Sure, proprietary ghetto devices may have better synthesizers and some other very specialized features that make some things more convenient. I now, however, consider these other features to be minor luxuries that one can easily live without, especially for so much less money to buy and use a tremendously accessible device from Apple. Until this past Friday, it was entirely impossible to access the NLS library from an iOS device but, today, it’s all there and we’ve been invited to join the technological mainstream, an invitation I gratefully welcome.
Harry Weber says
One thing is still missing on IOS a podcast app that can speed podcasts up to more than 2x. If an app was developed that could do that the blind book readers would truely be dead!
Pratik Patel says
There are several apps on iOS that will allow you to sped up the audio up to 3 times. Look at Downcast, and eye catcher. Downcast is one of my favorites.
Pratik Patel says
@Chris You should be able to navigate character by character, word by word and more by using the Kindle app. You should be able to highlight, define words and more.

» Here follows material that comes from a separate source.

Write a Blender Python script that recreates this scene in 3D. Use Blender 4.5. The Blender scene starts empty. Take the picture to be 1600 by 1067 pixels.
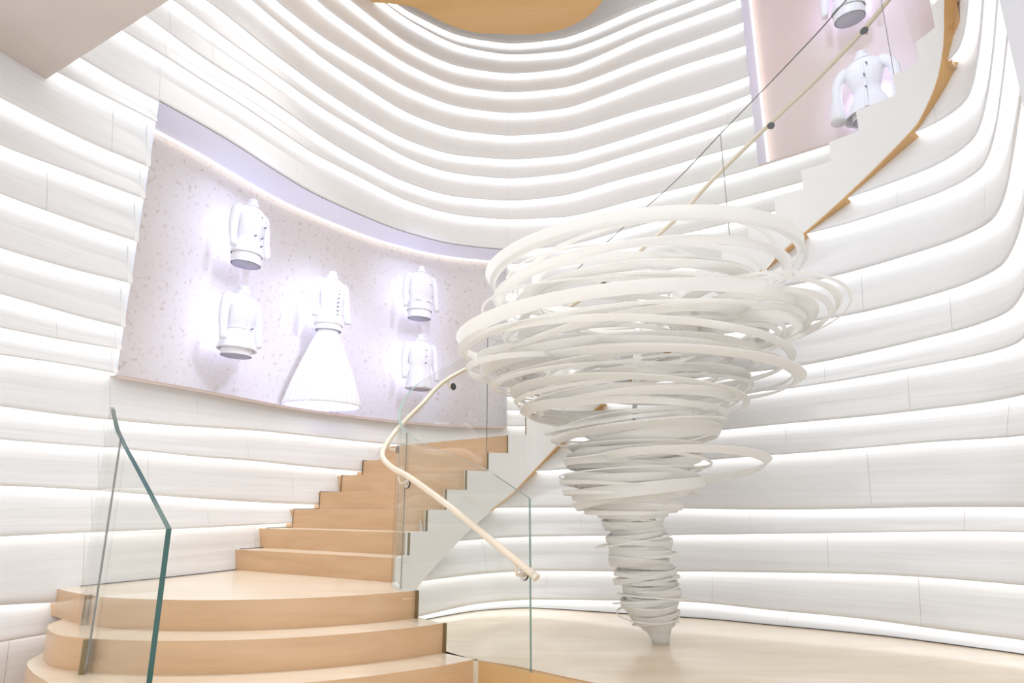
import bpy, bmesh, math, random
import numpy as np
from mathutils import Vector, Matrix

sc = bpy.context.scene
EYE = 1.63                      # eye height above the shop floor; heights below are measured from the eye

# ------------------------------------------------------------------ camera
cam_d = bpy.data.cameras.new('camera')
cam = bpy.data.objects.new('camera', cam_d)
sc.collection.objects.link(cam)
cam_d.sensor_width = 36.0
cam_d.lens = 36.0 * 1000.0 / 1600.0
cam_d.clip_start = 0.05
cam.location = (0, 0, EYE)
cam.rotation_euler = (math.radians(90) + math.atan(0.257), 0, 0)
sc.camera = cam

# ------------------------------------------------------------------ world, lamps, exposure
world = bpy.data.worlds.new('world')
sc.world = world
world.use_nodes = True
wb = world.node_tree.nodes['Background']
wb.inputs[0].default_value = (0.965, 0.98, 1.0, 1)
wb.inputs[1].default_value = 1.22
LED_POWER = 1.05
# unseen fill spots added under the wood ceiling to brighten sculpture and treads
for _x, _y in ((-1.7, 4.9), (-.5, 4.6), (.8, 4.7), (.5, 5.6)):
    _l = bpy.data.lights.new('added_fill_spot', 'SPOT'); _l.energy = 240; _l.color = (.96, .975, 1.0)
    _l.spot_size = math.radians(60); _l.spot_blend = .9; _l.shadow_soft_size = .12
    _o = bpy.data.objects.new('added_fill_spot', _l); sc.collection.objects.link(_o); _o.location = (_x, _y, 5.95 + EYE)
sc.view_settings.view_transform = 'Standard'
sc.view_settings.look = 'None'
sc.view_settings.gamma = 1
sc.view_settings.exposure = 0.13
sc.view_settings.use_curve_mapping = False

# ------------------------------------------------------------------ materials
def new_mat(name, col=(0.8, 0.8, 0.8), rough=0.5, metal=0.0, coat=0.0, spec=0.5):
    m = bpy.data.materials.new(name); m.use_nodes = True
    b = m.node_tree.nodes['Principled BSDF']
    b.inputs['Base Color'].default_value = (*col, 1)
    b.inputs['Roughness'].default_value = rough
    b.inputs['Metallic'].default_value = metal
    b.inputs['Coat Weight'].default_value = coat
    b.inputs['Coat Roughness'].default_value = 0.12
    b.inputs['Specular IOR Level'].default_value = spec
    return m

def nd(m, t): return m.node_tree.nodes.new(t)
def lk(m, a, b): m.node_tree.links.new(a, b)

def noise_mat(m, src, scale, nscale, detail, c0, c1, p0=0.35, p1=0.65, bump=0.0, dist=0.01, distort=0.0):
    """Stretched noise drives the colour and, if asked, a fine bump."""
    b = m.node_tree.nodes['Principled BSDF']
    tc = nd(m, 'ShaderNodeTexCoord'); mp = nd(m, 'ShaderNodeMapping'); mp.inputs['Scale'].default_value = scale
    n = nd(m, 'ShaderNodeTexNoise'); n.inputs['Scale'].default_value = nscale; n.inputs['Detail'].default_value = detail
    n.inputs['Distortion'].default_value = distort
    r = nd(m, 'ShaderNodeValToRGB')
    r.color_ramp.elements[0].position = p0; r.color_ramp.elements[0].color = (*c0, 1)
    r.color_ramp.elements[1].position = p1; r.color_ramp.elements[1].color = (*c1, 1)
    lk(m, tc.outputs[src], mp.inputs[0]); lk(m, mp.outputs[0], n.inputs['Vector'])
    lk(m, n.outputs['Fac'], r.inputs[0]); lk(m, r.outputs[0], b.inputs['Base Color'])
    if bump:
        bp = nd(m, 'ShaderNodeBump'); bp.inputs['Strength'].default_value = bump; bp.inputs['Distance'].default_value = dist
        lk(m, n.outputs['Fac'], bp.inputs['Height']); lk(m, bp.outputs[0], b.inputs['Normal'])
    return m

def emit_mat(name, col, power):
    m = bpy.data.materials.new(name); m.use_nodes = True
    b = m.node_tree.nodes['Principled BSDF']
    b.inputs['Base Color'].default_value = (1, 1, 1, 1)
    b.inputs['Emission Color'].default_value = (*col, 1)
    b.inputs['Emission Strength'].default_value = power
    return m

def glass_mat(name, tint, f=1.45):
    m = bpy.data.materials.new(name); m.use_nodes = True
    nt = m.node_tree; nt.nodes.clear()
    out = nd(m, 'ShaderNodeOutputMaterial'); mx = nd(m, 'ShaderNodeMixShader')
    tr = nd(m, 'ShaderNodeBsdfTransparent'); tr.inputs[0].default_value = (*tint, 1)
    gl = nd(m, 'ShaderNodeBsdfGlossy'); gl.inputs['Roughness'].default_value = 0.0
    lw = nd(m, 'ShaderNodeLayerWeight'); lw.inputs[0].default_value = 0.5
    pw = nd(m, 'ShaderNodeMath'); pw.operation = 'POWER'; pw.inputs[1].default_value = 5.0
    ma = nd(m, 'ShaderNodeMath'); ma.operation = 'MULTIPLY_ADD'; ma.inputs[1].default_value = 0.45; ma.inputs[2].default_value = 0.05
    lk(m, lw.outputs['Facing'], pw.inputs[0]); lk(m, pw.outputs[0], ma.inputs[0])
    lk(m, ma.outputs[0], mx.inputs[0]); lk(m, tr.outputs[0], mx.inputs[1]); lk(m, gl.outputs[0], mx.inputs[2])
    lk(m, mx.outputs[0], out.inputs[0])
    return m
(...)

The app does provide that functionality with when Voiceover is enabled. On the Kindle store, Search for, kindle accessibility and you’ll find a book that talks about these features and how to use them.
josh says
I don’t know if track changes is accessible as I don’t use that feature of ms-word. You can read and apply heading styles to text with the text selection and keyboard commands.
West Coast Blink says
For the most part I agree with you but there are still a couple of use cases for ghetto reading devices.
In urban areas where crime is significant, it is much easier and safer to reach one’s hand into their coat pocket and play/pause, increase/decrease volume, set bookmark, etc without exposing their iDevice to the world.
Second would be the same functions while on a treadmill, exercise bike, etc.